_Request_:
Find the word "script" in the listing; pull out each line holding it.

_Record excerpts_:
________

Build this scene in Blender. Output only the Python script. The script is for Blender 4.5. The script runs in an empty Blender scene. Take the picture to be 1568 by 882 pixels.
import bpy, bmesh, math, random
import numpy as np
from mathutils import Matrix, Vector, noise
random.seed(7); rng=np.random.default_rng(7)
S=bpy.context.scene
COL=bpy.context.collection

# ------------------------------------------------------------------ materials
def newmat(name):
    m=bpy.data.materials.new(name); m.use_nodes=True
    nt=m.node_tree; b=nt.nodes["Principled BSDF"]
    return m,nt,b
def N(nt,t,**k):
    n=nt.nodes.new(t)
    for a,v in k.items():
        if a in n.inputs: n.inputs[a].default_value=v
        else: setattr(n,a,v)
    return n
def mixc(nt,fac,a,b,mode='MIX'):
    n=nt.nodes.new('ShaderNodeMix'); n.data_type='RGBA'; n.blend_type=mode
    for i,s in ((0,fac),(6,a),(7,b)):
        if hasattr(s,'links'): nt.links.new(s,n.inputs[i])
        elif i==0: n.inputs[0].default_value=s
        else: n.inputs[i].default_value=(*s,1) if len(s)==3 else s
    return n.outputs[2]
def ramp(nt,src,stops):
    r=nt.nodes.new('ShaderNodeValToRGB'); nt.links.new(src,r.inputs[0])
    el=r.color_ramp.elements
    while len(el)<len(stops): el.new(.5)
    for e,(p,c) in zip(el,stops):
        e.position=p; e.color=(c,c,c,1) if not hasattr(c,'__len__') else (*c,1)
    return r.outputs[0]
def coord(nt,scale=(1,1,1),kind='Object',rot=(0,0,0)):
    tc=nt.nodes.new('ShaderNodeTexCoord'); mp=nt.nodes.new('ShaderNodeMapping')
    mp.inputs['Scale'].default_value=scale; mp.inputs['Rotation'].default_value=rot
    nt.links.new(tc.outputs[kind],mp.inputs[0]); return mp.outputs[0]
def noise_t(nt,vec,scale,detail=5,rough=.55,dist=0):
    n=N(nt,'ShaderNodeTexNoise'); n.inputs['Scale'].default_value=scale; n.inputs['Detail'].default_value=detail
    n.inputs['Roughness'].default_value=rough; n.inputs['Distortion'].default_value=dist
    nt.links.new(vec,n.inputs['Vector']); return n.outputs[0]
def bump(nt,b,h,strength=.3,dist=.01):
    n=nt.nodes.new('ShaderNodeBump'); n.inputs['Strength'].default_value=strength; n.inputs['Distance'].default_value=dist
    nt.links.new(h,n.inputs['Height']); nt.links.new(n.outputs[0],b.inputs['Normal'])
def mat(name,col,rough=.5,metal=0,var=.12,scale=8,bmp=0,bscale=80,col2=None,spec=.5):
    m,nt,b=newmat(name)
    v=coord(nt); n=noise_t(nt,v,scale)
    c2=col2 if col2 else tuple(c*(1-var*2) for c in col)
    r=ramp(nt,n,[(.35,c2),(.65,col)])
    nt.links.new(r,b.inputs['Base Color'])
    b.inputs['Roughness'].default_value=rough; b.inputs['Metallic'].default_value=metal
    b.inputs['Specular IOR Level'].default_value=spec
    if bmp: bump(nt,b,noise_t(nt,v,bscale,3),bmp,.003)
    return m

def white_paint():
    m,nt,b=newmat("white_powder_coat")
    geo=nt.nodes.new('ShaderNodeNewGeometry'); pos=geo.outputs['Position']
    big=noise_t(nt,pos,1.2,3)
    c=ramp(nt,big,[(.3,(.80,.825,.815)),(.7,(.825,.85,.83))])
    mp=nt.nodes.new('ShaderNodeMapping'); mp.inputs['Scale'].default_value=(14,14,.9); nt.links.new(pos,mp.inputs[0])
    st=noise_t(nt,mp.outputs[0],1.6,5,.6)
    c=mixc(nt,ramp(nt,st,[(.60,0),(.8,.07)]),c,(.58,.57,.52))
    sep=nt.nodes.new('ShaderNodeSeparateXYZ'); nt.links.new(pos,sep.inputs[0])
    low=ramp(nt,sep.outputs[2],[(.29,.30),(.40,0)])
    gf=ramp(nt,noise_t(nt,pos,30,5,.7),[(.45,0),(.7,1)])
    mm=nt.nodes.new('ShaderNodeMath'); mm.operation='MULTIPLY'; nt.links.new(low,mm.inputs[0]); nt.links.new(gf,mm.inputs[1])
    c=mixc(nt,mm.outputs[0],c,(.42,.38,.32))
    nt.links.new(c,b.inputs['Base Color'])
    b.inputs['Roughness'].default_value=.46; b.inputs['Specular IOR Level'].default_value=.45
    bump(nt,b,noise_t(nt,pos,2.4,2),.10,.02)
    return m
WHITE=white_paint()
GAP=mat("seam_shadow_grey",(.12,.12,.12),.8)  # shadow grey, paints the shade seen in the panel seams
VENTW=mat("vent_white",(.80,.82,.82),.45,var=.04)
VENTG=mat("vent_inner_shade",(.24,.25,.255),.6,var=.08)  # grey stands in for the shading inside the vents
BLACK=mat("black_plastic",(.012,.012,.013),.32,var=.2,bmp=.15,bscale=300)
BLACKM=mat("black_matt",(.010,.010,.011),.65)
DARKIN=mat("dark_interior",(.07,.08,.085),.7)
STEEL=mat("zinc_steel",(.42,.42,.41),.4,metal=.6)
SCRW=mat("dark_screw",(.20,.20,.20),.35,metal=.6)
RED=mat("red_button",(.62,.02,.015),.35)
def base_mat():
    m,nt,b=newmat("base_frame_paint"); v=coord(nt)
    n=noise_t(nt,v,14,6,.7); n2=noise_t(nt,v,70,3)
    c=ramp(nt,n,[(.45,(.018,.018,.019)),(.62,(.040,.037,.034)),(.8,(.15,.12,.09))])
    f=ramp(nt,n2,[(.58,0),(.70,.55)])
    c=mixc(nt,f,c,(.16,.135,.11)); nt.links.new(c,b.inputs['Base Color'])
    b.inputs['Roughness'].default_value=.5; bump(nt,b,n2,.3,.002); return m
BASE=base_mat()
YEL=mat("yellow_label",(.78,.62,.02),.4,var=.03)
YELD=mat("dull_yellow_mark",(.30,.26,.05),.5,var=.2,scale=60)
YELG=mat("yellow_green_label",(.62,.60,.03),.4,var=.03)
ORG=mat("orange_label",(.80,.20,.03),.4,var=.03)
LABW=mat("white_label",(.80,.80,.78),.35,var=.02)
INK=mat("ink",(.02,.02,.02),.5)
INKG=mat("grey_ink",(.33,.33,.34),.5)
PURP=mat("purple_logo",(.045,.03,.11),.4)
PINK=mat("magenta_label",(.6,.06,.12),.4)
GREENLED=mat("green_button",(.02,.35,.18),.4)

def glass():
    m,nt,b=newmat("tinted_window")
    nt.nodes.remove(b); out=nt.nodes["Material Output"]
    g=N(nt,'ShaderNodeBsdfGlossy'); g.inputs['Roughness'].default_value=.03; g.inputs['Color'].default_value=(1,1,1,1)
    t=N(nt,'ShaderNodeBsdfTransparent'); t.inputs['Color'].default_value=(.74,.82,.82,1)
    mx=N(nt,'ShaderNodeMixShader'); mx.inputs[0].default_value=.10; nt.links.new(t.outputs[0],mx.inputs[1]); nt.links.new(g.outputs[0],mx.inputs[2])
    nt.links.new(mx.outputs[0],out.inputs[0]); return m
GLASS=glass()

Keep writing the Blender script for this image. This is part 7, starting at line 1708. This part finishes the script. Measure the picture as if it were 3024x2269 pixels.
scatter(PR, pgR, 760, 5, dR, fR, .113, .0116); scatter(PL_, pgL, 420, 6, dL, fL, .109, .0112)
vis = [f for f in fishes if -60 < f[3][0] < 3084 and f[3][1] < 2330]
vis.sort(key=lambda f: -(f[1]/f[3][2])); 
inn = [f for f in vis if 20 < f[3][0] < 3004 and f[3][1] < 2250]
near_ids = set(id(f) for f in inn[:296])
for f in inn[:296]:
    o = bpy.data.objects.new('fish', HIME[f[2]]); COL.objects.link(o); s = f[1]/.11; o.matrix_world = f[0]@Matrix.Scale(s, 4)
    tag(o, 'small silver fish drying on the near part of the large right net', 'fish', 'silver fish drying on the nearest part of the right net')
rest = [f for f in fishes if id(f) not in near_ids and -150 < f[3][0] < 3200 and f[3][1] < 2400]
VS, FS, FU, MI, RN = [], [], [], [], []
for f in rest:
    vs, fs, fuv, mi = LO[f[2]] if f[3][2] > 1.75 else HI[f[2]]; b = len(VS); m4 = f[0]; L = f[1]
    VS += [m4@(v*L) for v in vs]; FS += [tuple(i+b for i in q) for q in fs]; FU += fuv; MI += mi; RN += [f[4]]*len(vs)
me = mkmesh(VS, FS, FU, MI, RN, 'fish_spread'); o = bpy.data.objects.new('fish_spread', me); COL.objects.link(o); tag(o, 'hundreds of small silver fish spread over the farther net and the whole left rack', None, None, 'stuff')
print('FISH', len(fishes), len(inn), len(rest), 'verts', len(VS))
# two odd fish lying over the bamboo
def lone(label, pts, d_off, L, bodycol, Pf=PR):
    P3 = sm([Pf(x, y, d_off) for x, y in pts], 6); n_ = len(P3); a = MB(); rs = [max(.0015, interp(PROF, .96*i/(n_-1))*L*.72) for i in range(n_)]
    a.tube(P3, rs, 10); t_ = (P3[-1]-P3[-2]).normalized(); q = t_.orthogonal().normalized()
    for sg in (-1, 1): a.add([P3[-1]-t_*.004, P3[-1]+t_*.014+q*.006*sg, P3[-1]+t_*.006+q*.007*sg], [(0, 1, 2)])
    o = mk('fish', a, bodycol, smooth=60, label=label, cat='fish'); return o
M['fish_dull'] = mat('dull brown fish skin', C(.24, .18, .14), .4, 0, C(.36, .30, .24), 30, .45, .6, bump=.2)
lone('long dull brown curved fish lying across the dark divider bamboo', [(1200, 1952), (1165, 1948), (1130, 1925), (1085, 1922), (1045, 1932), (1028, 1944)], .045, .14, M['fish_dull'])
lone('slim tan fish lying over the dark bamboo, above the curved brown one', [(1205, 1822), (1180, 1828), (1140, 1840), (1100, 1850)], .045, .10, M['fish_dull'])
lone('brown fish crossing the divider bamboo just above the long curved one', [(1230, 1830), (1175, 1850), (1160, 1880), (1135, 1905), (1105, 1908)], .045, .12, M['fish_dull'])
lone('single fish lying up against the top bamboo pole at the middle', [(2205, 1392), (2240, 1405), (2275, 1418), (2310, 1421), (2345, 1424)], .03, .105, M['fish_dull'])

________

_Solution to this problem_:
Build this scene in Blender. Output only the Python script. The script is for Blender 4.5. The script runs in an empty Blender scene. Take the picture to be 1568 by 882 pixels.
Keep writing the Blender script for this image. This is part 7, starting at line 1708. This part finishes the script. Measure the picture as if it were 3024x2269 pixels.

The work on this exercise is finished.